Is New-Age rap here to stay?


As a die hard Hip-Hop fan who has recently set up his own label, I dedicate a good deal of time trawling through the depths of Soundcloud to try and find some new music to pleasure my ears.

More often than not all I can find is the same old boring boom-bap flow with jazzy beats. Now don’t get me wrong, 13 year old me would have loved to hear what D-Pizzle thinks of the current political state of his home town in middle America, but we’re entering 2017 now.

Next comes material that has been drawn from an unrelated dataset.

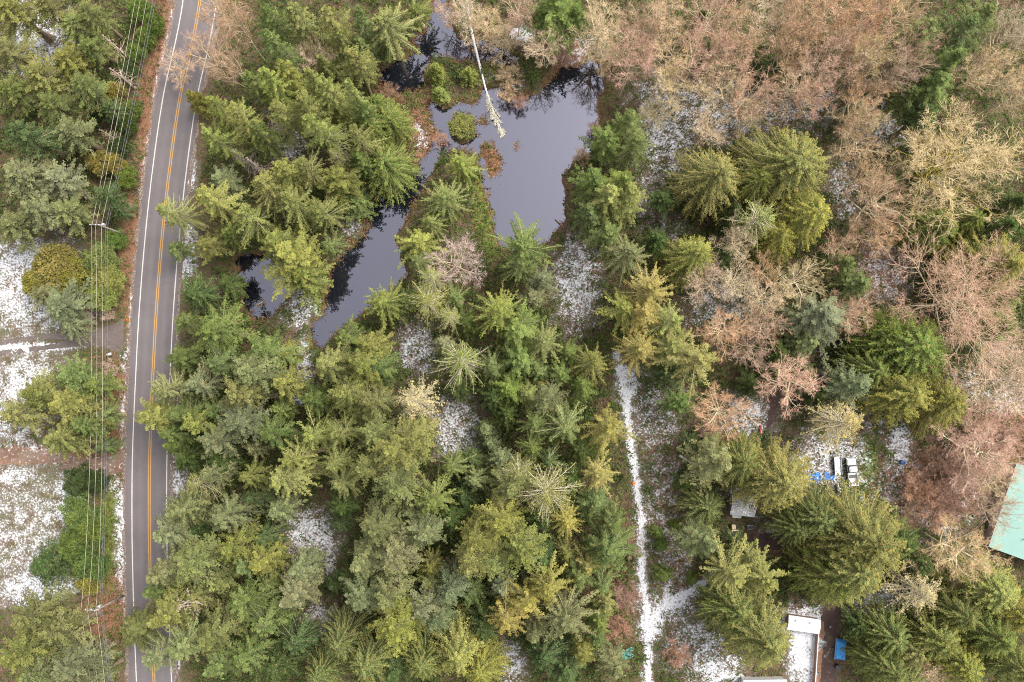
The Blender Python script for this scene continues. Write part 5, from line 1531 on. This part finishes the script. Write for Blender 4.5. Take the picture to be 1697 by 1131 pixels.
def off_ways(px, py, rdv):
    d = np.minimum.reduce([seg_dist(px, py, PATH) / 9, seg_dist(px, py, PATH2) / 8, seg_dist(px, py, DRIVE1) / 20, seg_dist(px, py, DRIVE2) / 14, seg_dist(px, py, DRIVE3) / 18, seg_dist(px, py, DRIVE4) / 10])
    return (d > 1) & (rdv > 48)

def build_cover():
    field = lambda px, py: ((px < 135) & (((py > 400) & (py < 700)) | ((py > 770) & (py < 1010)))) | ((px > 1300) & (px < 1352) & (py > 1045))
    def fern(px, py, w, s, gr, r, rdv):
        return np.where(off_ways(px, py, rdv) & (w < 0.35) & ~field(px, py), np.clip(0.55 - s * 0.55 + gr * 0.5 - r * 0.2, 0.04, 1), 0)
    cover('fern_cover', 34000, fern, 1.0, [(0.04, 0.07, 0.02), (0.075, 0.11, 0.025), (0.13, 0.15, 0.035)], 'low green ferns and seedlings across the forest floor', (0.6, 0.2), 0.6, 4, 5)
    def bram(px, py, w, s, gr, r, rdv):
        return np.where(off_ways(px, py, rdv) & (w < 0.4) & ~field(px, py), np.clip(0.35 + r * 0.5 - s * 0.15, 0.05, 1), 0)
    cover('bramble_cover', 52000, bram, 1.0, [(0.06, 0.035, 0.025), (0.16, 0.085, 0.05), (0.30, 0.19, 0.12)], 'brown brambles and dead bracken across the forest floor', (0.75, 0.07), 0.5, 4, 6)
    def moss(px, py, w, s, gr, r, rdv):
        return np.where(off_ways(px, py, rdv) & (w < 0.5) & ~field(px, py), np.clip(gr * 1.2 - 0.45, 0, 1), 0)
    cover('salal_cover', 14000, moss, 1.0, [(0.06, 0.10, 0.015), (0.13, 0.19, 0.025), (0.24, 0.26, 0.05)], 'bright green low leaves along the banks and verge', (0.4, 0.2), 0.5, 5, 7)
    def sedge(px, py, w, s, gr, r, rdv):
        isl = np.zeros(px.shape, bool)
        for x, y, rx, ry in ISLES:
            isl |= ((px - x) / rx) ** 2 + ((py - y) / ry) ** 2 < 1.15
        return np.where(isl | ((w > 0.08) & (w < 0.62) & (px < 1010) & (px > 370) & (py < 600)), 0.95, 0)
    cover('sedge_fringe', 12000, sedge, 1.0, [(0.10, 0.05, 0.025), (0.24, 0.12, 0.06), (0.36, 0.24, 0.10)], 'rust-brown sedge and twigs fringing the pond', (0.7, 0.07), 0.9, 5, 8, 0.02)
    def floats(px, py, w, s, gr, r, rdv):
        return np.where((w > 0.45) & (w < 0.7) & (px < 1010) & (px > 370) & (py < 600), 0.9, np.where((np.hypot((px - 712) / 16, (py - 72) / 14) < 1) & (w > 0.5), 0.5, 0))
    cover('floating_debris', 600, floats, 1.0, [(0.05, 0.04, 0.02), (0.16, 0.10, 0.05), (0.20, 0.20, 0.07)], 'dead leaves and weed floating along the pond edge', (0.3, 0.1), 0.02, 2, 18, 0.07)
    def grass(px, py, w, s, gr, r, rdv):
        f = field(px, py) & off_ways(px, py, rdv)
        v = (rdv < 110) & (px < 260) & off_ways(px, py, rdv)
        return np.where(f, 0.5 + 0.5 * (1 - s), np.where(v, 0.8, 0))
    cover('grass_tufts', 16000, grass, 1.0, [(0.14, 0.09, 0.03), (0.20, 0.20, 0.06), (0.34, 0.30, 0.14)], 'short tufts of grass poking through snow on field and verge', (0.28, 0.05), 0.8, 4, 9)

def build_understory():
    """a waist-high evergreen layer between the trunks that nobody could count"""
    rg = np.random.default_rng(77)
    n = 30000
    X = rg.uniform(-108, 104, n); Y = rg.uniform(-64, 80, n)
    i = np.clip(((Y + 68) / GS).astype(int) + FN, 0, GX.shape[0] - 1)
    j = np.clip(((X + 112) / GS).astype(int) + FN, 0, GX.shape[1] - 1)
    px, py = gpx[i, j], gpy[i, j]
    fld = ((px < 150) & (py > 395)) | ((px > 1290) & (px < 1420) & (py > 1000)) | ((px > 1190) & (px < 1320) & (py > 800) & (py < 920)) | ((px > 1335) & (px < 1430) & (py > 730) & (py < 830)) | ((px > 1600) & (py > 740) & (py < 960)) | ((px > 1430) & (px < 1520) & (py > 980) & (py < 1040)) | ((px > 1200) & (px < 1330) & (py > 1085)) | ((px < 240) & (py > 380))
    ok = off_ways(px, py, rd[i, j]) & (rd[i, j] > 62) & (wet[i, j] < 0.05) & ~fld
    pr = np.clip(0.62 - snow[i, j] * 1.3 - red[i, j] * 0.35, 0.0, 1) * np.clip(0.7 + lowf[i, j] * 0.9, 0.2, 1)
    pr = np.where((px < 1000) & (py > 500), pr * 1.25, pr)
    pr = np.where((px > 980) & (py < 240), pr * 0.4, pr)
    keep = ok & (rg.random(n) < pr)
    X, Y = X[keep], Y[keep]
    k = len(X)
    hh = rg.uniform(0.7, 3.2, k); rr = rg.uniform(0.6, 1.5, k); cr = rg.random(k)
    m = MB()
    for a in range(18):
        d = nrm(rg.normal(0, 1, (k, 3)) * np.array([1, 1, 0.6]) + np.array([0, 0, 0.35]))
        p = np.stack([X, Y, np.zeros(k)], 1) + d * rr[:, None] * rg.uniform(0.1, 0.8, k)[:, None] * np.array([1, 1, 0])
        p[:, 2] = hh * rg.uniform(0.25, 1.0, k)
        m.quads(tuft(p, nrm(d + rg.normal(0, 0.3, (k, 3))), 0.65, 0.26, rg, 0.15), 0.6 * cr + 0.4 * rg.random(k))
    mt, nt, out = mat('understory_leaf')
    at = N(nt, 'ShaderNodeAttribute', attribute_name='rnd').outputs['Fac']
    c = mixc(nt, at, (0.030, 0.050, 0.016), (0.105, 0.13, 0.04))
    d = N(nt, 'ShaderNodeBsdfDiffuse')
    nt.links.new(c, d.inputs[0]); nt.links.new(d.outputs[0], out.inputs[0])
    tag(obj('understory_cover', m.mesh('understory_cover', mt)), 'dark evergreen undergrowth between the trees', None, None, 'stuff')

build_ground()
build_water()
build_road()
plant_trees()
build_lines()
build_yard()
build_fallen_birch()
build_cover()
build_understory()
bpy.context.view_layer.update()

Decades have past since Biggie said ‘it was all a dream’, but we still have MC’s spitting the same old dead-ass cliche lyrics over and over again, and there’s just no room for mediocrity in my Soundcloud likes.

So what do I actually enjoy listening to when I wake up? The answer is simple; trap. I love getting out of bed in the morning to the sound of Lil-Yachty’s out of pitch singing and autotuned ad-libs.



Now don’t get me wrong, I’ll still bow down to the likes of Kendrick and I still stand by the fact that Isaiah Rashad released the album of the year this year. However in a year where the leader of the free world is a misogynistic egomaniac, and Leonardo DiCaprio is reminding us how fucked our planet is, one of the few solaces I have is when I get a bottle of whiskey out, roll up a fat one and listen to two of the happiest people in music express their culture.

Culture is such an important part of art; the Grime scene in the UK would be nothing if it wasn’t for (mainly) black youths growing up in council estates, shotting bags and standing in circles passing joints and rapping about their lives. It’s the same for trap. You cannot dismiss an entire culture, just because you don’t understand it. I have had this debate countless amounts of times from people who just like me, love and live Hip-Hop.

The majority of my friends don’t listen to trap; they say that the lyrics have no meaning, and they’re sometimes not even saying words. Now, of course, to rap heads that have been used to the amazing wordplay of whichever 90’s rapper their dad had on vinyl, the likes of Migos, Desiigner and Yachty are blasphemy, and in some ways I do indeed agree with them. But these young men and women making trap music grew up on the exact same tracks we were, however their culture of guns, drugs, and sipping lean, helps to develop an entirely new form of music that, love it or hate it, is here to stay.



Just as pioneers such as Kool DJ Herc or Grandmaster flash developed the genre of hip-hop beats from ‘breaks’ in reggae and R&B tunes, we have trap pioneers who are drastically changing the way we see rap and rap culture. KRS-one did an awesome lecture on hip-hop,  where he talks about rap not being the beats, the lyrics or the art itself, but rather the attitude that produces them, and if you look at these new wave rappers and the lifestyle they live, their attitude is very similar to that of your Biggies or your Tupac’s.

At the end of the day, it is just young men who are trying to break out of the lifestyle they were born in – they are trying to overcome societal pressures, not in a way of conforming to the status quo, but rather by maintaining to do what they do, but just doing it with more swag.

I don’t condone violence or abuse to any person, but if you spit it on a beat that I’ll vibe to then hell yeah I’ll bump the shit out of that.

Just know I’m not taking it seriously, and neither should you. Stop worrying about meaning, or ‘conscious’ rap, and just enjoy your sad, lonely, meaningless existence.